Morihei Ueshiba was born in Tanabe, Wakayama Prefecture, Japan, on 14 December 1883. He was a fragile and sensitive child whose first year was overshadowed by illness. At the tender age of seven he began the study of Chinese classics and had an extraordinary interest in the rites of Shingon Buddhism for someone his age. To balance his mental interest with the physical, his father sent him to Sumo wrestling and swimming. In 1901, newly married, he moved to Tokyo and opened a stationery store. At this time he also began learning jujitsu, the classic Japanese art of self-defense and kenjitsu, the Japanese art of the sword. Illness soon forced his return to Tanabe.

Ueshiba entered the military when he was 20. He was the best bayonet fighter in his regiment and, in 1904-1905, took part in the Russian-Japanese War. He left the military after four years and studied the art of sword fighting at the Yagyu School. In 1912 he moved to the harsh, inhospitable island of Hokkaido in northern Japan where he met Sogaku Takeda, the master of the Daito Jujitsu School and became his student. He then left the island of Hokkaido when his father became seriously ill. On the way to Tanabe he met Onisaburo Deguchi, the co-founder of Omoto-kyo, a new religious movement in Japan. When he finally reached Tanaba, his father had already died. Despondent he began an intensive phase of prayer and meditation, after which he moved with his family to Ayabe and joined the Omoto-kyo. He opened the Ueshiba School for martial arts and worked as a farmer. In 1924 he accompanied Onisaburo Deguchi on a journey to Manchuria where they both almost perished.

In 1925 Ueshiba began to study the art of the spear, followed by intensive physical and spiritual training. In 1930 he opened the Kobukan Dojo in Tokyo. It required two written recommendations from two reliable mentors to join the dojo. The training at the Kobukan Dojo was hard and inflexible.

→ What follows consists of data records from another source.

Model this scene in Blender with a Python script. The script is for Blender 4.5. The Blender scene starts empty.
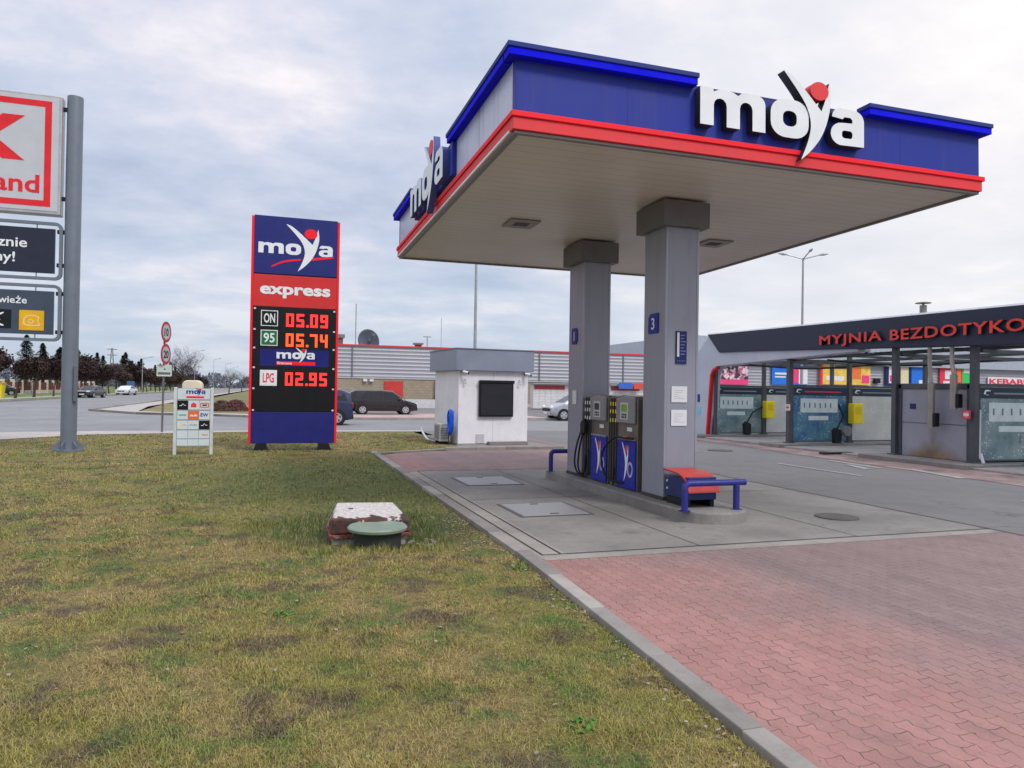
import bpy, bmesh, math, random
import numpy as np
from mathutils import Vector, Matrix
random.seed(7); np.random.seed(7)
R = math.radians
sc = bpy.context.scene
COL = sc.collection

# ------------------------------------------------------------------ materials
MATS = {}
def nd(nt, typ, **kw):
    n = nt.nodes.new(typ)
    for k, v in kw.items(): setattr(n, k, v)
    return n
def lk(nt, a, b): nt.links.new(a, b)
def newmat(name):
    m = bpy.data.materials.new(name); m.use_nodes = True
    nt = m.node_tree; b = nt.nodes['Principled BSDF']
    MATS[name] = m
    return m, nt, b
def ramp(nt, fac, stops):
    r = nd(nt, 'ShaderNodeValToRGB')
    while len(r.color_ramp.elements) < len(stops): r.color_ramp.elements.new(0.5)
    for e, (p, c) in zip(r.color_ramp.elements, stops):
        e.position = p; e.color = (c[0], c[1], c[2], 1) if isinstance(c, (tuple, list)) else (c, c, c, 1)
    lk(nt, fac, r.inputs[0]); return r.outputs[0]
def noise(nt, vec, scale, detail=4, rough=.55, out=0):
    n = nd(nt, 'ShaderNodeTexNoise'); n.inputs['Scale'].default_value = scale
    n.inputs['Detail'].default_value = detail; n.inputs['Roughness'].default_value = rough
    if vec is not None: lk(nt, vec, n.inputs['Vector'])
    return n.outputs[out]
def mix(nt, fac, a, b, bt='MIX'):
    n = nd(nt, 'ShaderNodeMix', data_type='RGBA', blend_type=bt)
    for v, i in ((fac, 0), (a, 6), (b, 7)):
        if hasattr(v, 'is_linked'): lk(nt, v, n.inputs[i])
        elif i == 0: n.inputs[0].default_value = v
        else: n.inputs[i].default_value = (v[0], v[1], v[2], 1)
    return n.outputs[2]
def mth(nt, op, a, b=None, c=None, clamp=False):
    n = nd(nt, 'ShaderNodeMath', operation=op); n.use_clamp = clamp
    for i, v in enumerate((a, b, c)):
        if v is None: continue
        if hasattr(v, 'is_linked'): lk(nt, v, n.inputs[i])
        else: n.inputs[i].default_value = v
    return n.outputs[0]
def mapr(nt, v, a, b, c=0, d=1):
    n = nd(nt, 'ShaderNodeMapRange'); lk(nt, v, n.inputs[0])
    for i, q in enumerate((a, b, c, d)): n.inputs[i+1].default_value = q
    return n.outputs[0]
def bump(nt, b, h, strength=.3, dist=.01):
    n = nd(nt, 'ShaderNodeBump'); n.inputs['Strength'].default_value = strength; n.inputs['Distance'].default_value = dist
    lk(nt, h, n.inputs['Height']); lk(nt, n.outputs[0], b.inputs['Normal'])
def pos(nt): return nd(nt, 'ShaderNodeNewGeometry').outputs['Position']

def M(name, c=(.5,.5,.5), rough=.5, metal=0, var=.12, scale=3, dirt=None, coat=0, emis=None, es=1, alpha=None, trans=0):
    """general painted / plain surface with grime variation"""
    if name in MATS: return MATS[name]
    m, nt, b = newmat(name)
    tc = nd(nt, 'ShaderNodeTexCoord').outputs['Object']
    n1 = noise(nt, tc, scale, 6, .6)
    f = mapr(nt, n1, .3, .7)
    lo = tuple(x*(1-var) for x in c); hi = tuple(min(1, x*(1+var)) for x in c)
    colr = mix(nt, f, lo, hi)
    if dirt:
        n2 = noise(nt, tc, scale*2.7, 8, .7)
        colr = mix(nt, mapr(nt, n2, .5, .8, 0, dirt[1]), colr, dirt[0])
    lk(nt, colr, b.inputs['Base Color'])
    lk(nt, mapr(nt, n1, .3, .7, max(0, rough-.08), min(1, rough+.08)), b.inputs['Roughness'])
    b.inputs['Metallic'].default_value = metal
    b.inputs['Coat Weight'].default_value = coat
    if metal == 0 and not coat: b.inputs['Specular IOR Level'].default_value = .3
    if trans: b.inputs['Transmission Weight'].default_value = trans
    if alpha is not None: b.inputs['Alpha'].default_value = alpha
    if emis:
        b.inputs['Emission Color'].default_value = (*emis, 1); b.inputs['Emission Strength'].default_value = es
    return m

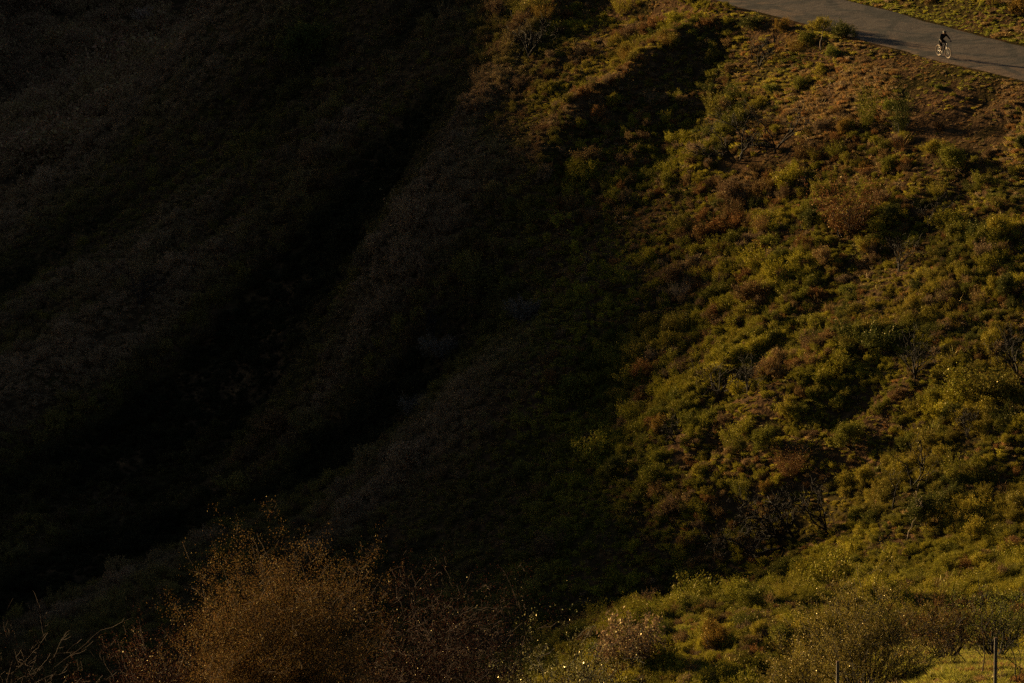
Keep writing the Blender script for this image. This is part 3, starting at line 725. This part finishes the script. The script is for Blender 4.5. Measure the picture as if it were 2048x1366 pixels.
bare_tree(1470,325,'wide bare tree spreading black limbs on the upper slope, left of two',
  [[(1480,325),(1484,300),(1486,270),(1490,240)],[(1476,328),(1455,300),(1440,275),(1425,262)],[(1480,312),(1500,285),(1512,262)],[(1470,330),(1450,310),(1425,308),(1405,300)],[(1484,270),(1470,250),(1450,240)]], px=110, rad=.11, seed=7, sub=5)
bare_tree(1552,305,'bare tree with an arched limb on the upper slope, right of two',
  [[(1552,305),(1546,290),(1530,275),(1510,272),(1496,285)],[(1550,300),(1542,270),(1528,250),(1515,235)],[(1553,296),(1575,270),(1592,250),(1598,225)],[(1548,292),(1520,290),(1490,295)],[(1556,290),(1590,262),(1620,250)]], px=100, rad=.10, seed=8, sub=5)
bare_tree(1058,118,'dark bare tree on the dim spur near the top edge, left of the shaded hollow', px=85, rad=.10, stems=6, seed=9, lean=(.1, 0))
bare_tree(1518,138,'small black bare bush in the brown grass under the road', px=55, rad=.05, stems=6, seed=10)
bare_tree(1798,545,'fan shaped bare bush on the mid slope near the right, lower of a close pair', px=70, rad=.06, stems=6, seed=11)
bare_tree(1858,470,'bare forked tree on the mid slope, upper of a close pair', px=75, rad=.07, stems=4, seed=12)
bare_tree(1830,760,'bare tree of upright black stems casting a black shadow, mid slope', px=85, rad=.07, stems=7, seed=13, spread=.4)
bare_tree(1440,800,'bare twiggy tree at the fading edge of the shade, left of two', px=85, rad=.06, stems=5, seed=14)
bare_tree(1495,790,'bare twiggy tree at the fading edge of the shade, right of two', px=75, rad=.06, stems=6, seed=15)
bare_tree(1350,890,'leaning bare tree in half shade on the lower slope', px=60, rad=.06, stems=3, seed=16, lean=(-.6, 0))
bare_tree(2035,760,'bare tree leaning in from the right edge above the yellow slope', px=110, rad=.08, stems=4, seed=17, lean=(-.35, 0))
bare_tree(1700,480,'thin bare stems rising from the rust brown bush', px=80, rad=.04, stems=6, seed=18, mat=M_bark_red)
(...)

Deeply disappointed and disturbed by the Japanese military dictatorship during the Second World War, Ueshiba withdrew to Iwama in 1942. He recognized that the only duty of a true Samurai is to make the world ripe for peace and to protect all life. In 1948, aikido was the first martial art allowed by the occupying American forces and Hombu Dojo, the aikido world headquarters, was established in Tokyo. It was led by Kisshomaru Ueshiba, son of the founder of aikido. Morihei Ueshiba’s doctrine spread throughout Japan and in 1959 he sent his master students throughout the world. Morihei Ueshiba died on 26 April 1969.

„I didn’t create Aikido. Aiki is the Way of Kami. It is to be a part of the laws of the universe. It is the source of the principles of life. The history of Aikido begins with the origin of the universe. Do you think a human being could possibly have created these laws?”